5. HKMA intervenes to curb HK dollar strength amid money inflows
The Hong Kong Monetary Authority (HKMA) stepped into the currency market on October 20 for the first time since December 2009 as hot money inflows caused the Hong Kong dollar to touch the HK$7.75 versus the US dollar level - the strong end of its permitted trading range.
In the following two months, the city's de facto central bank sold a total of $13.9 billion worth of Hong Kong dollars into the market as of Dec 11, 2012, as the local currency repeatedly hit the strong end of its trading range, inflating the value of the Hong Kong dollar and distorting its peg with the US dollar.
HKMA said it will defend the 29-year-old Hong Kong dollar peg to the greenback despite its interventions lifting the aggregate balance - the sum of balances on clearing accounts maintained by banks with the HKMA - to higher levels.
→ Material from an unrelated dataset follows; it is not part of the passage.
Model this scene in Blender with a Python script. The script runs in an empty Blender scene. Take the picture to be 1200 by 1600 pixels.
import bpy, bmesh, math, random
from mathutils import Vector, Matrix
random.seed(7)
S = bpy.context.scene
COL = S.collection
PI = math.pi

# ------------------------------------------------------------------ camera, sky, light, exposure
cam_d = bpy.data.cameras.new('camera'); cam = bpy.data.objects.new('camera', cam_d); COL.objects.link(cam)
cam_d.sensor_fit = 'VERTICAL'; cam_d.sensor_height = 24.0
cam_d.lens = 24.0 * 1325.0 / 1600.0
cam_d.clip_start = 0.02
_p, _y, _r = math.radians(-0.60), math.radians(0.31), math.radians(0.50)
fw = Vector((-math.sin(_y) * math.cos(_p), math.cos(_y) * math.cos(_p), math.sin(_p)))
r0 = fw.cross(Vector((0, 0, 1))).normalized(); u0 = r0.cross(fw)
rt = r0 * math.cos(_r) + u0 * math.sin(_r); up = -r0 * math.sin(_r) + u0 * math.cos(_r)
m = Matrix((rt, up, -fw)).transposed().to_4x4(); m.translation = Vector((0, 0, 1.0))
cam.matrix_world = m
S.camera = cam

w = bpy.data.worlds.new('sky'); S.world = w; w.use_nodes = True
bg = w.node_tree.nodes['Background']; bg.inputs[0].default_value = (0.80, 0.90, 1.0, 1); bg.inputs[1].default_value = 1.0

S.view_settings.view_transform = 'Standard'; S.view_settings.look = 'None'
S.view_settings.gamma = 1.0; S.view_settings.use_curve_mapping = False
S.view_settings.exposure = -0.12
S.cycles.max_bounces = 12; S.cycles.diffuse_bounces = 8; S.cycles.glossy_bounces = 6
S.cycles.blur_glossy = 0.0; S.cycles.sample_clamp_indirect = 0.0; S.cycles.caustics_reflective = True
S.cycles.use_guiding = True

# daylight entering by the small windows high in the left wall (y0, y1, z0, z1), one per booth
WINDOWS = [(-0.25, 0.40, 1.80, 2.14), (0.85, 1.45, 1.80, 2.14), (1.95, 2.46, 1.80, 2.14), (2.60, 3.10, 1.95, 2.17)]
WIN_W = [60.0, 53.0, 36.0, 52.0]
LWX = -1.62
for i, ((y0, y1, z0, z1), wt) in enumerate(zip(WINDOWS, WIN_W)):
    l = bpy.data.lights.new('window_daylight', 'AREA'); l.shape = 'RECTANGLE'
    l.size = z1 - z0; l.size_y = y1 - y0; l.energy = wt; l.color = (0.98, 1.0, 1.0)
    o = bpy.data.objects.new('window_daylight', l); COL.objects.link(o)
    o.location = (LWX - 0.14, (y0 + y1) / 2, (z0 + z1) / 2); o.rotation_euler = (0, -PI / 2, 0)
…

6. SFC proposes tough regulation for IPO sponsors
The Securities and Futures Commission proposed to make investment banks criminally liable for false statements in initial public offering (IPO) documents in a bid to better protect investors after a series of accounting scandals.
The proposals seek changes to Hong Kong's company law to ensure that sponsors of initial public offerings face the same civil and criminal liability as company directors if a listing prospectus is found to have misled investors.
The SFC's new recommendations on prospectus liability are not legally binding. The regulator will now have to apply to the government to put the proposals before the city's Legislative Council.